A new documentary suggests that books are not only an escape, but also a way of being fully human. Monitor film critic Peter Rainer says the basic urge they satisfy will never age.

The same is true of rare book and ephemera collector Michael Zinman, celebrated in a 2001 New Yorker profile as “The Book Eater.” (His first purchase, at age 21 in 1958, was a three-volume octavo edition of Audubon’s “Quadrupeds of North America.”) He is interviewed at home, practically walled in by books, and seems ineffably happy.

I confess that I am much more of a used book person than a rare book or first editions maven. It’s not just that the latter are prohibitively expensive. To take the most sky-high example, as we see in the documentary, the Leonardo da Vinci sketchbook known as the Hammer Codex sold at auction to Bill Gates for $30.8 million. A first edition of the first James Bond novel, “Casino Royale,” went for $150,000. If the text is what truly matters, spending many thousands of dollars on a first edition likely does little but enhance the coffers of the dealer. I wonder how many of these wealthy collectors actually read their books. 
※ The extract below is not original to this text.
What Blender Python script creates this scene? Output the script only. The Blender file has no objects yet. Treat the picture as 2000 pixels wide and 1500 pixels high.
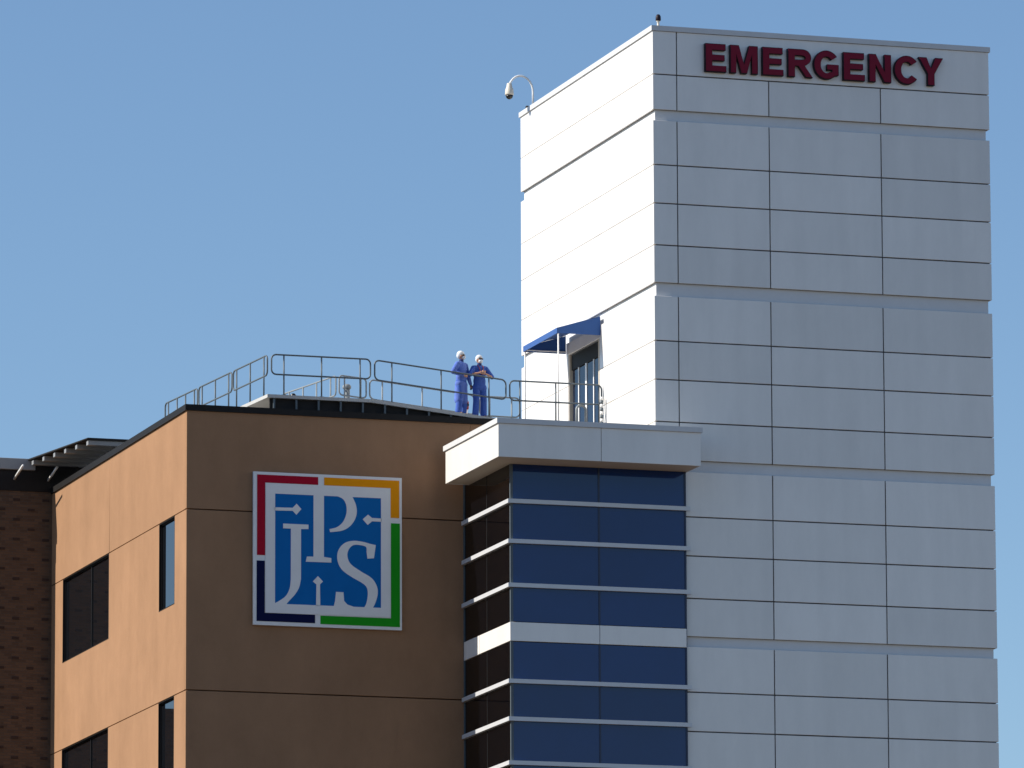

“The Booksellers” is more congenial, at least for me, when it showcases some of New York’s famed bookshops and their owners. The Argosy Book Store is a six-story emporium of wonders where I have spent quality time going bleary-eyed in the stacks. We hear from founder Louis Cohen’s three daughters, Judith Lowry, Naomi Hample, and Adina Cohen, who run the store. They make the vital point that the Argosy, established in 1925, survives today where so many others did not because the building is family-owned. The same is true of New York’s fabled Strand Book Store, which is run by its founder’s granddaughter. The Strand is in a section of the city once known as Book Row. Of the 48 stores in the area’s heyday, only the Strand survives.

As many of those interviewed can attest, the internet has greatly accelerated the demise of this world. Humorist Fran Lebowitz puts it succinctly: “You know what they used to call independent bookstores? Bookstores.”

So it was especially pleasing to hear from Rebecca Romney, a chipper, convincingly upbeat book dealer who often appears on “Pawn Stars.” She discounts the doomsday scenarios, and I agree. The movie opens by saying that books are not just an escape; they are a way of being fully human. I’m confident the basic urge they satisfy will never age.